Sheriff Jim McDonnell is a fan. Upon launching the drone in January, he called it "a tremendous asset [that can] help protect our folks as well as those we serve."

Aware the word "drone" can spark controversy, Ewell prefers to call them "unmanned aircraft."

The sheriff has no plans to deploy more drones – or to arm them with weapons, he said.

"There are no talks of expanding, whatsoever," said Ewell. "The one unmanned aircraft that we have is more than sufficient to handle our call load."

But some worry that policy could change.

"We are worried about mission creep," said Hamid Khan of the Stop LAPD Spying Coalition, which also works as a sheriff's department watchdog.

"What is the long term capacity for these drones to negatively impact our communities?" he said, pointing to the possibility of weaponizing drones or spying.

The Connecticut state legislature is considering a bill that would allow police to place lethal weapons on drones.
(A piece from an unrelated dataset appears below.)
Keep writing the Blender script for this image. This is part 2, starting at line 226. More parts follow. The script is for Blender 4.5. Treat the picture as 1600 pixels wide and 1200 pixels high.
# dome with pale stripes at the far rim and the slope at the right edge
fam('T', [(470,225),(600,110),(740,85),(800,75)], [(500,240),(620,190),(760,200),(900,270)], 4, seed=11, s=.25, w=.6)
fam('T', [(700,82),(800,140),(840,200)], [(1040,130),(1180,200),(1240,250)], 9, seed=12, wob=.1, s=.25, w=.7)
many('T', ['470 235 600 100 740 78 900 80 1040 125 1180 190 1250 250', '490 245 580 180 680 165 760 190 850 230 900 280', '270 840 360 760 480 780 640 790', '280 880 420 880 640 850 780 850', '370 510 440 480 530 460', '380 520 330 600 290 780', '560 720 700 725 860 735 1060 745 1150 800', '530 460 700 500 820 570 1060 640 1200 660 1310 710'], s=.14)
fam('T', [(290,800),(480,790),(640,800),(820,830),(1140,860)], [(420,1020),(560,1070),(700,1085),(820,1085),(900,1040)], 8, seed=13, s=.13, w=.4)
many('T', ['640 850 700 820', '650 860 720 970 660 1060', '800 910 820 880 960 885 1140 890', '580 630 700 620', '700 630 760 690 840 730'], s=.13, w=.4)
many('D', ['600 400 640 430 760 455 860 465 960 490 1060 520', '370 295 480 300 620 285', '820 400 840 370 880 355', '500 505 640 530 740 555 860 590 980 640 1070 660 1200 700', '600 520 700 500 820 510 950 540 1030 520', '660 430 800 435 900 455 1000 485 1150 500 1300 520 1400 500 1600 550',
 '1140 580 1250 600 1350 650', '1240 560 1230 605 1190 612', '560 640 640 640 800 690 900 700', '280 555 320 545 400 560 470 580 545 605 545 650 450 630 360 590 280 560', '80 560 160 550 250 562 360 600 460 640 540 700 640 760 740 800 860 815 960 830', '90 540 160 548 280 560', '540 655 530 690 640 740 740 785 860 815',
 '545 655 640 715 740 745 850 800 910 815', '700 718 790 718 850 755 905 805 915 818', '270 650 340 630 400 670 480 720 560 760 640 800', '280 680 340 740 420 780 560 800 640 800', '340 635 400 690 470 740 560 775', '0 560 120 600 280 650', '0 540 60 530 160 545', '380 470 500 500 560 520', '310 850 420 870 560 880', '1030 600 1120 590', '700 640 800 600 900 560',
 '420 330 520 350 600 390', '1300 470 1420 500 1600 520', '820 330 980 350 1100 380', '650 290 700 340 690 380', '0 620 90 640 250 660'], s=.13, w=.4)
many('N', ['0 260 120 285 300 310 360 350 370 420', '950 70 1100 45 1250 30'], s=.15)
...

It would be the first state in the nation to do so.

"We need to see drones in the context of the enhanced militarization of police departments," Khan said. He added he saw too little discussion of the sheriff's initial deployment, and believes the department is trying to "play catch-up" by inviting public comment now.

Three years ago, Kahn’s coalition helped ground the LAPD’s plans to fly drones that were donated to the department. They remain in storage.